On awakening Cosima responded: “As I awoke, my ear caught a sound, which swelled fuller and fuller; no longer could I imagine myself to be dreaming: music was sounding, and such music! When it died away, Richard came into my room with the children and offered me the score of the symphonic birthday poem. I was in tears, but so were all the rest of the household. Richard had arranged his orchestra on the staircase, and thus was our Tribschen consecrated forever.” (The couple obviously had a keen sense for publicity!)

The original title was Triebschen Idyll with Fidi's birdsong and the orange sunrise, as symphonic birthday greeting. Presented to his Cosima by her Richard. "Fidi" was the family's nickname for (son) Siegfried. The birdsong (that bird will be me!) and the sunrise probably refer to incidents of special significance to the couple.

The Idyll music also sounds toward the very end of Wagner’s opera Siegfried (of Der Ring des Nibelungen) after Siegfried awakens the exiled Brünnhilde on her rock and beholds a woman for the first time in his life. (He discovered that anatomic fact after cutting the shield from her breast with his sword before she awakened.) After a short period of confusion, his passion kicks in and he starts after Brünnhilde (“eye to eye, mouth to mouth”) who, to the Idyll, recognizes her vulnerability and briefly pleads for preservation of her virginity (“do not touch me, do not upset me!”). Her resistance is but short-lasting and they embrace in “radiant love, laughing death!” as the curtain falls. (I didn’t make that up!) A happy ending —  until the next opera.

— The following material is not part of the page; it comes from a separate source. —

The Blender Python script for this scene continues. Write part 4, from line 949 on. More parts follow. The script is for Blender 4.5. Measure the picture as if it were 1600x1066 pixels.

Wagner originally intended Siegfried Idyll to remain a private piece, but financial pressures led to his selling the score to a publisher in 1878 after expanding the orchestration to 35 players to make the piece more marketable. Though the original is for a more cost-effective chamber orchestra of 13 players: flute, oboe, two clarinets, bassoon, two horns, trumpet, two violins, viola, cello and  double bass, we will augment the strings for our performance. 


Schoenberg, Verklärte Nacht

Premiered in 1902 Verklärte Nacht (Transfigured Night) was inspired by a poem by Richard Dehmel in which a ‘legitimately pregnant’ but unfaithful wife confesses her ‘guilt’ to her lover, a story that Schoenberg admitted in 1949 that “many a person today might call ‘repulsive.’” In 1997 Richard Taruskin wrote, “I suspect that today it would be the poem’s misogyny (a sinful modern Eve forgiven and redeemed by a godlike magnanimous man) that offends.” In our contemporary world I suspect that the poem wouldn’t even cause modern readers to blink.

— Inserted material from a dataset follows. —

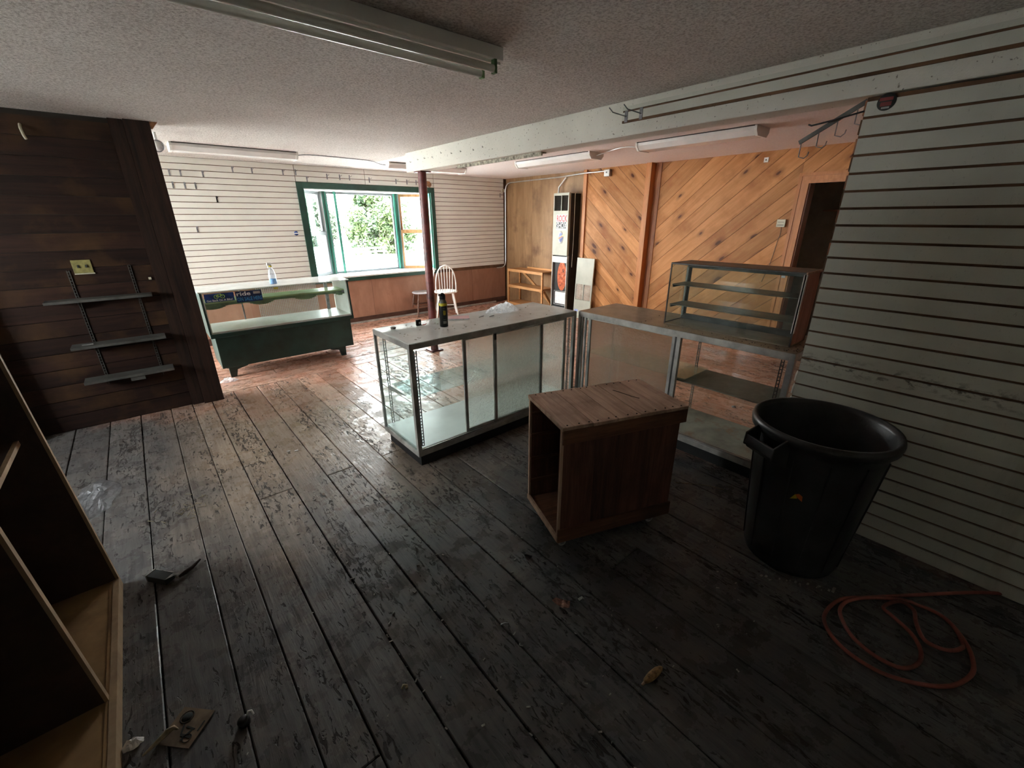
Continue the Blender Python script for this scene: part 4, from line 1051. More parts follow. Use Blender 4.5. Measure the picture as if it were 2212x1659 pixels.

Dehmel's poem describes a man and woman walking through a dark forest on a moonlit night. The woman shares her dark secret with her new lover: she bears the child of another man. The stages of Demel's poem are reflected throughout the music, beginning with the sadness of the woman's confession, a neutral interlude wherein the man reflects upon the confession, and a finale reflecting the man's bright acceptance (and forgiveness) of the woman: O sieh, wie klar das Weltall schimmert! Es ist ein Glanz um Alles her (See how brightly the universe gleams! There is a radiance on everything), so there is a happy ‘radiant’ ending similar to Brünnhilde and Siegfried’s.

Two people are walking through a bare, cold wood;
the moon keeps pace with them and draws their gaze.
The moon moves along above tall oak trees,
there is no wisp of cloud to obscure the radiance
to which the black, jagged tips reach up. 
A woman’s voice speaks:
“I am carrying a child, and not by you.
I am walking here with you in a state of sin.
I have offended grievously against myself.
I despaired of happiness,
and yet I still felt a grievous longing
for life’s fullness, for a mother’s joys
and duties; and so I sinned,
and so I yielded, shuddering, my sex
to the embrace of a stranger,
and even thought myself blessed.
Now life has taken its revenge,
and I have met you, met you."

She walks on, stumbling.
She looks up; the moon keeps pace.
Her dark gaze drowns in light.

A man’s voice speaks:
“Do not let the child you have conceived
be a burden on your soul.
Look, how brightly the universe shines!
Splendour falls on everything around,
you are voyaging with me on a cold sea,
but there is the glow of an inner warmth
from you in me, from me in you.
That warmth will transfigure the stranger’s child,
and you bear it me, begot by me.
You have transfused me with splendour,
you have made a child of me.”
He puts an arm about her strong hips.
Their breath embraces in the air.
Two people walk on through the high, bright night.
 

Mention of Arnold Schoenberg on a concert program can keep audiences away in droves, as many did when we programmed Pierrot Lunaire in 1989. Some view the composer as a 20th century revolutionary, inventor of a wretched atonal system called the twelve-tone technique. Verklärte Nacht, Op. 4, however, is a tonal work from the composer’s early 20’s when his “typical utterances sounded like Haydn sonatas” and he had not yet even ventured upon “adolescent Wagnerism.” As for other modernists, Charles Ives was already evolving his “incredible ultramodernism of the American ’90’s” but the youthful Stravinsky, years before Le Sacre, was still “playing marbles in Oranienbaum.” (Lawrence Gilman in the New York Herald Tribune in 1939.)